Dataset records start
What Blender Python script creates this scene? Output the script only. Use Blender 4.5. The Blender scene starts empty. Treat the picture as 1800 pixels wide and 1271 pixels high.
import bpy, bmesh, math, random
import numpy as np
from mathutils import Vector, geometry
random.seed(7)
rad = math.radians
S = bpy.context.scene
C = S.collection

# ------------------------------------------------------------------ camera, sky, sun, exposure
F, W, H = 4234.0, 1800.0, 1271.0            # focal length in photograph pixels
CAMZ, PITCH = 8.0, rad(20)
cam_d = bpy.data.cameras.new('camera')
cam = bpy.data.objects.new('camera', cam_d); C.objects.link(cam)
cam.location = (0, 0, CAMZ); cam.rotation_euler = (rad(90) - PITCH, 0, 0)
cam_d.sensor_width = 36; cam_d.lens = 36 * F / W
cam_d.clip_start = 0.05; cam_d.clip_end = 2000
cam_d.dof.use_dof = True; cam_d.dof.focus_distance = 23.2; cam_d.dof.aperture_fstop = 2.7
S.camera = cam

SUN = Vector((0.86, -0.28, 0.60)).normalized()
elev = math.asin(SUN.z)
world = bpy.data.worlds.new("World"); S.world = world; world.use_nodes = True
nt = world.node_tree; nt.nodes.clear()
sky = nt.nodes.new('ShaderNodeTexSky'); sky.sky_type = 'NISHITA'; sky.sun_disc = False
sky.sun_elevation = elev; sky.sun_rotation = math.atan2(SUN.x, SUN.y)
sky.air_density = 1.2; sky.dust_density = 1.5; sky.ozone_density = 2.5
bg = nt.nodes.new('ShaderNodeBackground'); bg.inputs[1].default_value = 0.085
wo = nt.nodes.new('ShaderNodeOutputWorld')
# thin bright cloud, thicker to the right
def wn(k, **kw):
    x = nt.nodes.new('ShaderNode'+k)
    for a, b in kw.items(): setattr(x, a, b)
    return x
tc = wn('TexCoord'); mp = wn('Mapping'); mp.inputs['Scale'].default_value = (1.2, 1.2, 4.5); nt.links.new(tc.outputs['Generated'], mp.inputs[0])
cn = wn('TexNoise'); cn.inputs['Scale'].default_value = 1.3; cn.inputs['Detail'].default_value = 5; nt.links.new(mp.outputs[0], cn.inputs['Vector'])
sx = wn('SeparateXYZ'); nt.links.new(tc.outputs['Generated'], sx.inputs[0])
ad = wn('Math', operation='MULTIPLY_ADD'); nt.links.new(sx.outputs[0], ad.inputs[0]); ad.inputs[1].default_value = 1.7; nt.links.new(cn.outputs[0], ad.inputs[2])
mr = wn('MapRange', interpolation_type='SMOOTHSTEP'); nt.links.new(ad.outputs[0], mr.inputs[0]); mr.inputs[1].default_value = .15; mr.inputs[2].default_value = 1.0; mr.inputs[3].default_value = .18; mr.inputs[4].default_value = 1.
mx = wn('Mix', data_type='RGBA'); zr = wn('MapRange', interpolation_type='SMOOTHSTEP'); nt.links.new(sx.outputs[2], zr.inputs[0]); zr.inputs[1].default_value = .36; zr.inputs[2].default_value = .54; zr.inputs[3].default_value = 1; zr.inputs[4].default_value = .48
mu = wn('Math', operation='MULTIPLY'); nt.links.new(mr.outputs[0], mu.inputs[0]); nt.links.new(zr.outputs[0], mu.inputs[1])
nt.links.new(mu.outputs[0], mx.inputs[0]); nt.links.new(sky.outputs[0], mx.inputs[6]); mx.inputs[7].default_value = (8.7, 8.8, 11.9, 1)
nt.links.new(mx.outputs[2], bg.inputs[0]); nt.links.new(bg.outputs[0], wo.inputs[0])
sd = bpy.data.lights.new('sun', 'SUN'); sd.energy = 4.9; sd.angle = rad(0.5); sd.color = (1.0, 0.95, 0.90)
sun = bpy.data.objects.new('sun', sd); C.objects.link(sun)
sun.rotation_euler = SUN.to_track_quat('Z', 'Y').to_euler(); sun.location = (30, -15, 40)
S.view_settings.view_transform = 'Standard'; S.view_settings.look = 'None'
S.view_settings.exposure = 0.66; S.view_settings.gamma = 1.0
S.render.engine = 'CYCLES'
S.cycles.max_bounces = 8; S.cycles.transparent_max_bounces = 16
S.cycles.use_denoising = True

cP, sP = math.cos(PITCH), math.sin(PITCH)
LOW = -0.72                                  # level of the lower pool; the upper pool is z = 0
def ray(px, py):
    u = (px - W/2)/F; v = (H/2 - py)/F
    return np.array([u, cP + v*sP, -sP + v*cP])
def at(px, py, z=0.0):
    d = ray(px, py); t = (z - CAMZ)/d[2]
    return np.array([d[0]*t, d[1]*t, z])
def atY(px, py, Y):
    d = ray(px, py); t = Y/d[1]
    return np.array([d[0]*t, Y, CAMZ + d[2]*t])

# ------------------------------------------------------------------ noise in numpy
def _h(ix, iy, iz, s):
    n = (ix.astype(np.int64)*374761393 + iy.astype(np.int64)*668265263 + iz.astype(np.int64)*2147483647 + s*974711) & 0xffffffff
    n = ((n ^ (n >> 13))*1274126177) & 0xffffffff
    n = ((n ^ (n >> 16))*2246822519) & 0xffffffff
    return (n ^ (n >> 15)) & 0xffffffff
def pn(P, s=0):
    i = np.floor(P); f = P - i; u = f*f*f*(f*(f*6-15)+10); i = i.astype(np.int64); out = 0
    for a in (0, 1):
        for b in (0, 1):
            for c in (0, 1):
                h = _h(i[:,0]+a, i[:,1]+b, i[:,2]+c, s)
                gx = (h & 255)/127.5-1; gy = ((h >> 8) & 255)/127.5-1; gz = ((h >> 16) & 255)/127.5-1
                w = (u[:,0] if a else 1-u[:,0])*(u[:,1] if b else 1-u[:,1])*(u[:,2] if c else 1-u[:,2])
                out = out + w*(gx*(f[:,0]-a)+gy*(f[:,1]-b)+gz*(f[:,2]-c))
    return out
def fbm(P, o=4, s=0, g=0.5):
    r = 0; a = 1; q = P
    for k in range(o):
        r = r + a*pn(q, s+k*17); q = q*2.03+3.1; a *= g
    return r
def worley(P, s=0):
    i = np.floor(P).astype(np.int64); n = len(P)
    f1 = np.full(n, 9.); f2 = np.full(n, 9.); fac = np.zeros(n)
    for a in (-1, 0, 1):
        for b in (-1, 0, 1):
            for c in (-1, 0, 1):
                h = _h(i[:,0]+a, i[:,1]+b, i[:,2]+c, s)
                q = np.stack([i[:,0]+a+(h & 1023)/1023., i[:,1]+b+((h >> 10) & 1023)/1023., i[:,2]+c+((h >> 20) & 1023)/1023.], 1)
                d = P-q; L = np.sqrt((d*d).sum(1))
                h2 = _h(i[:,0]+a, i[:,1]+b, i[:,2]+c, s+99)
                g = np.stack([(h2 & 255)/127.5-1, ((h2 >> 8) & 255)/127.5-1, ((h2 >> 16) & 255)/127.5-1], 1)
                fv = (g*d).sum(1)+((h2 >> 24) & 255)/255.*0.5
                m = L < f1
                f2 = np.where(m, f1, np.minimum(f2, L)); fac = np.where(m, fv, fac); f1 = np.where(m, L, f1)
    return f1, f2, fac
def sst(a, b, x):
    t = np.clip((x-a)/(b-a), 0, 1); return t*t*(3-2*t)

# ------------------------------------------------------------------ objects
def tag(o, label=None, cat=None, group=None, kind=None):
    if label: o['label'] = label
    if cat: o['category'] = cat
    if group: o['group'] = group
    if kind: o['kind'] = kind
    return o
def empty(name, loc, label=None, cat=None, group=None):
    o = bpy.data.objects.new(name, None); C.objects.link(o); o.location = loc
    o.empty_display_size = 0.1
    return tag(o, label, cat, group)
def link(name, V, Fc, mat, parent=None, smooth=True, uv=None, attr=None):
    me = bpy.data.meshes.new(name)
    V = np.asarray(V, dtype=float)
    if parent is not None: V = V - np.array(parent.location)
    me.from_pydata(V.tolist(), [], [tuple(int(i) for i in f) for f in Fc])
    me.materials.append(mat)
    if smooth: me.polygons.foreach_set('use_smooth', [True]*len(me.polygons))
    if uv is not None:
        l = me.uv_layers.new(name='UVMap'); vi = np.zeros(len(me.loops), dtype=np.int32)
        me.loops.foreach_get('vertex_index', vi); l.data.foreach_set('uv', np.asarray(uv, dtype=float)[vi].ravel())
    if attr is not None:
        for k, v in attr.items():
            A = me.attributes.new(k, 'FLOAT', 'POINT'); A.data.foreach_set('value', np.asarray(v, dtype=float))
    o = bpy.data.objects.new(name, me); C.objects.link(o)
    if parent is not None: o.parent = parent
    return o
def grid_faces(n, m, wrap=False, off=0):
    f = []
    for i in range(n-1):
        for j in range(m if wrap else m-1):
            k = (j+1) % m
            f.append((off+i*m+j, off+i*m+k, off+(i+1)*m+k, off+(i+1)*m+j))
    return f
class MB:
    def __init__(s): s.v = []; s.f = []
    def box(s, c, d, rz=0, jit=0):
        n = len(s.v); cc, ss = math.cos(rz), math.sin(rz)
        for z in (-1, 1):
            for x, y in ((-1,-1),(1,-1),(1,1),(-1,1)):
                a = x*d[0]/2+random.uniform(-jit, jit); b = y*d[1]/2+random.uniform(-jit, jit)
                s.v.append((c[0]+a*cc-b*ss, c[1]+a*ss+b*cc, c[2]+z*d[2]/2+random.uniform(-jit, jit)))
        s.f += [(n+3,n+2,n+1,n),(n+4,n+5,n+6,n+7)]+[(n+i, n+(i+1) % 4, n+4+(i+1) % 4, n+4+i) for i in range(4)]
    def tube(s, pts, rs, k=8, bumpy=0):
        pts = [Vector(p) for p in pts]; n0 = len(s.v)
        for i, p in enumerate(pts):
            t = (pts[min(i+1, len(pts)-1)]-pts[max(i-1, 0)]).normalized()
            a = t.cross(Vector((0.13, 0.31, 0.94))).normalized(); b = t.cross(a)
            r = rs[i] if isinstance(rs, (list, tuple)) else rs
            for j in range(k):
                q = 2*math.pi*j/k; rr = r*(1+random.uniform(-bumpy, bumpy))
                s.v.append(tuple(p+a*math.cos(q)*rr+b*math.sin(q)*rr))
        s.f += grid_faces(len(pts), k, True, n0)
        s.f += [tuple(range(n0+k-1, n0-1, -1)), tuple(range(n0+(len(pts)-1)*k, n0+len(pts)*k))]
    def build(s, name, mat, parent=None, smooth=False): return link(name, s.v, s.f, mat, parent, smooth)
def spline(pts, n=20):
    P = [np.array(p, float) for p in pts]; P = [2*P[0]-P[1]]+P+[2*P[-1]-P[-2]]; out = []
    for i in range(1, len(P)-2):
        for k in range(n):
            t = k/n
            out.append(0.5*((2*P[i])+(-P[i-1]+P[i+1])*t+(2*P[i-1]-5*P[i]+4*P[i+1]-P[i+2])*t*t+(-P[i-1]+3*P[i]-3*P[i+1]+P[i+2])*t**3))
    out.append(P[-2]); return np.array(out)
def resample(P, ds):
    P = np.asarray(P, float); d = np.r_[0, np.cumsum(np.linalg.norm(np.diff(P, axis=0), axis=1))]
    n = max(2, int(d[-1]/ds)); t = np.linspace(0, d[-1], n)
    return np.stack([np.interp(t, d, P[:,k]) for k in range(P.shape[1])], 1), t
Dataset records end
Dataset records start
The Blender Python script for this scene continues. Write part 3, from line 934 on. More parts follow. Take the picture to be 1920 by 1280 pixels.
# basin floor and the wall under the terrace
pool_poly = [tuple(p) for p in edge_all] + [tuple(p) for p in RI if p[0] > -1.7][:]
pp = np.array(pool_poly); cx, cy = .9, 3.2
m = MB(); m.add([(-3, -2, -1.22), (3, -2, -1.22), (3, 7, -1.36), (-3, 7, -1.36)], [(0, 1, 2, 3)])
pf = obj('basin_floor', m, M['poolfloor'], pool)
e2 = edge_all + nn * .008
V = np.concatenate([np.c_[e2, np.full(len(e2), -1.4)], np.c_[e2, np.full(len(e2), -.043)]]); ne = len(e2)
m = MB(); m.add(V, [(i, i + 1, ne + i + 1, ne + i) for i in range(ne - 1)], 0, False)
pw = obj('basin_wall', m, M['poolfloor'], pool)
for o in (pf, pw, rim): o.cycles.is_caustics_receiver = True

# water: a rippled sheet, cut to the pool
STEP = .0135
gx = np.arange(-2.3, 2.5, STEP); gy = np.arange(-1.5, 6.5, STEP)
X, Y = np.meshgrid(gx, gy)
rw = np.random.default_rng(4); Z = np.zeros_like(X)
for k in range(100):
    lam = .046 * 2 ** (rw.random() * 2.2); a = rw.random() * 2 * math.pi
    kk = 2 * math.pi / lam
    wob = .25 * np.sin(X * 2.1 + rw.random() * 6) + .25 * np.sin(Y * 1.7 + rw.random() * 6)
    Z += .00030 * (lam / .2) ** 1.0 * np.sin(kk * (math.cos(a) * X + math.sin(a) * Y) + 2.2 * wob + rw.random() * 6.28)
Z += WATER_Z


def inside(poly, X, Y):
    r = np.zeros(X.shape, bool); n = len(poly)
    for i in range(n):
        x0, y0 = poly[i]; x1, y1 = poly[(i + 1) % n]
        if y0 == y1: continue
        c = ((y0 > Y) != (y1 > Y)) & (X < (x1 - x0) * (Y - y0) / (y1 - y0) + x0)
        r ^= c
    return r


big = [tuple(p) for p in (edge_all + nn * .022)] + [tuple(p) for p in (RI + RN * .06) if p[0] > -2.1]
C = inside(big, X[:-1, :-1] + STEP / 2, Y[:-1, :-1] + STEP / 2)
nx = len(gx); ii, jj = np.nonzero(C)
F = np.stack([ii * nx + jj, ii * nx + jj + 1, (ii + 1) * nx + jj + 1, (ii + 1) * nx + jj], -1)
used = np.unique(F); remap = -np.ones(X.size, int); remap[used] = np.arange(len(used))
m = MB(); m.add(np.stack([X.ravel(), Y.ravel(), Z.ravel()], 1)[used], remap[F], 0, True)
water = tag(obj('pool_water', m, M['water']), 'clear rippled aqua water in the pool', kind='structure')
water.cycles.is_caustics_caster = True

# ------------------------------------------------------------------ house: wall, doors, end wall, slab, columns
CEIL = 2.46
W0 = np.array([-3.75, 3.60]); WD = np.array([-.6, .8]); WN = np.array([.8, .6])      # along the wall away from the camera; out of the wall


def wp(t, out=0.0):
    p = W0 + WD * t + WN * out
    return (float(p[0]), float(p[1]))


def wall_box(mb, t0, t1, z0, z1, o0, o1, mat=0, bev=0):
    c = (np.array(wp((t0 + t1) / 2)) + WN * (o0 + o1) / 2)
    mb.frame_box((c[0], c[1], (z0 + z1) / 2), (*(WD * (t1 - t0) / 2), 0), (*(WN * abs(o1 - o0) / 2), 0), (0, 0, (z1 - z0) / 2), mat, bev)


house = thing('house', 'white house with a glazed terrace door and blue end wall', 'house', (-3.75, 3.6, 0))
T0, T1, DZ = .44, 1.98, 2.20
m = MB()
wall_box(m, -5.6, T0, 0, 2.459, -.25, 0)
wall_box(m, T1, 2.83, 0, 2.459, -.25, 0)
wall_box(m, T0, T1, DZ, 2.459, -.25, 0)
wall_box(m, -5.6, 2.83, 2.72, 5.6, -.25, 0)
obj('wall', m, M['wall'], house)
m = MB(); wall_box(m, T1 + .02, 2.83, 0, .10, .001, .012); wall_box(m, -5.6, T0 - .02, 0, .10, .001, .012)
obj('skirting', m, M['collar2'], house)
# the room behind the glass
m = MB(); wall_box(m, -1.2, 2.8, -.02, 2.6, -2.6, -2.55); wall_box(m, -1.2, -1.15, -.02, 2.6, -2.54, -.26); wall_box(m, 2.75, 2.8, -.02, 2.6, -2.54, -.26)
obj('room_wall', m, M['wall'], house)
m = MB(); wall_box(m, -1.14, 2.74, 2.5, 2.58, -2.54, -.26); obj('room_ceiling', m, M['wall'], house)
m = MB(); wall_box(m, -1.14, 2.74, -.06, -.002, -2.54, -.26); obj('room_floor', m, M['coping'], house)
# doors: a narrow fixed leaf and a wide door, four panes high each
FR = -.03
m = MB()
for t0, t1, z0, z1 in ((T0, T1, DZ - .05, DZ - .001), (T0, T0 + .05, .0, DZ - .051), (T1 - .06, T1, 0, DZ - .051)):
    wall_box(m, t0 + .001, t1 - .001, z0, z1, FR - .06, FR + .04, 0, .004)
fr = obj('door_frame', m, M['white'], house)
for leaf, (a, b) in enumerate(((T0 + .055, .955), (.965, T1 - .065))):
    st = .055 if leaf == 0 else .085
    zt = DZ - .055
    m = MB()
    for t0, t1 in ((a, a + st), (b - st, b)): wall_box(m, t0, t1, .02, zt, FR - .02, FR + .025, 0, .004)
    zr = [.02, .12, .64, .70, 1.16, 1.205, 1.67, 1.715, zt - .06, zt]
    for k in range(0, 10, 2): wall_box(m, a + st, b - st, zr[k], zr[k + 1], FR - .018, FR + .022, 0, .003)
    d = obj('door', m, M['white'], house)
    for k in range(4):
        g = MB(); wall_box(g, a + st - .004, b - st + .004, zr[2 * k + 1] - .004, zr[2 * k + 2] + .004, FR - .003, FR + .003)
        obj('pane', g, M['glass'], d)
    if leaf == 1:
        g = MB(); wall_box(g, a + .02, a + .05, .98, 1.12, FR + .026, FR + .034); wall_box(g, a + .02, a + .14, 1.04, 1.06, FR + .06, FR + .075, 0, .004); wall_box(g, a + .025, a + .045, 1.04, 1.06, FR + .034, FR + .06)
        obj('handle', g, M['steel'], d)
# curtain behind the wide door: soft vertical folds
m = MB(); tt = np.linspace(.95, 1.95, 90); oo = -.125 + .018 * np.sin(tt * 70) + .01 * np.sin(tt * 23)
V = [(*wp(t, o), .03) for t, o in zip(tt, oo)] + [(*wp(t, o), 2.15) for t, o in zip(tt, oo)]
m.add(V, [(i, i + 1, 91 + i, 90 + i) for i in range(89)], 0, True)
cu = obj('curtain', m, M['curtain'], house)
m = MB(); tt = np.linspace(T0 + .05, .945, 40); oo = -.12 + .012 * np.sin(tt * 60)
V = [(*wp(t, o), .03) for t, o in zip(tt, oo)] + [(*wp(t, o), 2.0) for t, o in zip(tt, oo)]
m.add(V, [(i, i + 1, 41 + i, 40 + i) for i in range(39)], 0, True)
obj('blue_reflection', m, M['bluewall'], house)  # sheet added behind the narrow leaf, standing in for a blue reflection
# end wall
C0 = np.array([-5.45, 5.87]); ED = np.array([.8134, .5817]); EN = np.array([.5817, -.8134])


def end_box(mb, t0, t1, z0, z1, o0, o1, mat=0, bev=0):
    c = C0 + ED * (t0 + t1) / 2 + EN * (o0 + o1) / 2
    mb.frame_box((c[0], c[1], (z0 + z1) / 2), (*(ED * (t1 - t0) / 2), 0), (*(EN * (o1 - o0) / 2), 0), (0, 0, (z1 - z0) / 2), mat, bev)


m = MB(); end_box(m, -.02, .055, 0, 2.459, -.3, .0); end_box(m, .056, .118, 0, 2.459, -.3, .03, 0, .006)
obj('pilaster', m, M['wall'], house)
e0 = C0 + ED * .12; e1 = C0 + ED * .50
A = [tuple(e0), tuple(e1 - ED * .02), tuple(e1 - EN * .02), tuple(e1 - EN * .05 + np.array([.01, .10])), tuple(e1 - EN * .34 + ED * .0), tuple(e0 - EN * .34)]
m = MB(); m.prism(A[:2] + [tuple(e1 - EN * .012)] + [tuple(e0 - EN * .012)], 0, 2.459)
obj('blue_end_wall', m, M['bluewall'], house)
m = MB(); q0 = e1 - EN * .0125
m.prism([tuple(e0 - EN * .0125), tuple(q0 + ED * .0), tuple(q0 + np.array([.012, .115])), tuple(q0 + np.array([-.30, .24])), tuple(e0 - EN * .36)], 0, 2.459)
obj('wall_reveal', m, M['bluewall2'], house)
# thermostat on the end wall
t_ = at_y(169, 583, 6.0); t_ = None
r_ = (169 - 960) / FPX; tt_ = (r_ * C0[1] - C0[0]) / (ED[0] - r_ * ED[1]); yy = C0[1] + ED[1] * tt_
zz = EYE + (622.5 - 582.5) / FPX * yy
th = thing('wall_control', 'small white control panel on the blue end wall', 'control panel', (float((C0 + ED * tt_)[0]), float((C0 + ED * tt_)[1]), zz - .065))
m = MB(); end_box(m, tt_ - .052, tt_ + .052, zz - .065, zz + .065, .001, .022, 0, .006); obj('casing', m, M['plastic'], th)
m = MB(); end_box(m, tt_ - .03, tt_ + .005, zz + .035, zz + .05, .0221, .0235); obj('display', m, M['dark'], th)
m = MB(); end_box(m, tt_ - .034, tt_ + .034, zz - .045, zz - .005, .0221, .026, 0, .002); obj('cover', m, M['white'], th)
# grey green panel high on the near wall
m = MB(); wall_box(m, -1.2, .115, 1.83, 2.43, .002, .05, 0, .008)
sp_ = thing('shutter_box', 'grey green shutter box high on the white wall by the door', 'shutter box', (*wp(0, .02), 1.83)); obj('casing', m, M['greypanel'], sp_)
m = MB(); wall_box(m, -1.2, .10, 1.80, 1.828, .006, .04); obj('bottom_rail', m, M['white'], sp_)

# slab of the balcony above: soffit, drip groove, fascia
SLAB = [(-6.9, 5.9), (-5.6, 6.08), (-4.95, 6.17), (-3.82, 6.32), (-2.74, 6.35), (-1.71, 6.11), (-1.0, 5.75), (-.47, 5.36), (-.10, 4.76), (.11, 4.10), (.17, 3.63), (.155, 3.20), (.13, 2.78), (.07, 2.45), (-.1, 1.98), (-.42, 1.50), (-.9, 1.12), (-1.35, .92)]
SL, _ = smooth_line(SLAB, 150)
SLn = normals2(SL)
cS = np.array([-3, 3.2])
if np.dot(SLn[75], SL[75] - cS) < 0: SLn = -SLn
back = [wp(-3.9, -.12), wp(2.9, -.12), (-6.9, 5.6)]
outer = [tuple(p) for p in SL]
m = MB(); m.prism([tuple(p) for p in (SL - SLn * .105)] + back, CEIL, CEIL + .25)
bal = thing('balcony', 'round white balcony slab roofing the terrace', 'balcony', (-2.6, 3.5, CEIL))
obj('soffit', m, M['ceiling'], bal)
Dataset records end
Work to do: Both the line with "What Blender Python" and the line with "C = S.collection" belong in the extract, along with every line between them; set down those lines exactly and only.

Full response:
What Blender Python script creates this scene? Output the script only. Use Blender 4.5. The Blender scene starts empty. Treat the picture as 1800 pixels wide and 1271 pixels high.
import bpy, bmesh, math, random
import numpy as np
from mathutils import Vector, geometry
random.seed(7)
rad = math.radians
S = bpy.context.scene
C = S.collection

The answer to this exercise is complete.